Steam itself is only a little application, but has a big application behind it, Half-life 2 of course. I entered a Counter-strike game quickly and to be honest performance wasn't great with the default settings. I can think of a few reasons why that might have been the case:
- I was running quite a few applications in the background
- The weird error I am seeing in the System log about my graphics card clock speeds being reduced.
I will have to look into it, because of course - it's Counter-strike!

Well that was day one or the first seven hours (two in the actual operating system - stupid raid) of my experience with the release version of WindowsXP x64 and of course I like it so far even if I do feel as if I am wide open on the internet. Initially, as in a few months ago, I was expecting a ridiculous speed increase, but as I learnt about the technology I understood that only 64bit applications would be faster, but from what I have read some 32 bit applications are faster and have thought of a couple of reasons why this might be the case, one is easy the other is something that makes sense to me!

- Memory Management. WindowsXP x64 has the same memory management as Windows 2003, which is of course great.

- Faster background processes. This is where I confuse myself. Say you have quite a few programs open, running multiple processes. Well, there is no such thing as multitasking on a single core processor so little parts of different processes are running after each other so it seems like multitasking is happening. Suppose you are running a 32bit application on a 64bit OS and the OS is attempting to run it's own processes at the same time as your 32bit application, the 64bit application will run faster than its 32bit predecessor, leaving more CPU time for the 32bit process. It's thin I know, but it makes sense.

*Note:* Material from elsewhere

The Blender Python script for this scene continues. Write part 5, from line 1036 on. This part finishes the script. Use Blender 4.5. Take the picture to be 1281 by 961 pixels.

Well that was my first blog, if it was even a blog as I have no idea what a blog is. It seems to be like a review but continuous which sounds lovely. Obviously I don't have too many details yet as I only got to play with it for two hours before my brain starting shutting down, so hopefully I will have a lot more to post later! So the exciting preview of my next update where I will be installing Office 2003 and hoping that my .pst file still contains all my important e-mail from the last year, until then!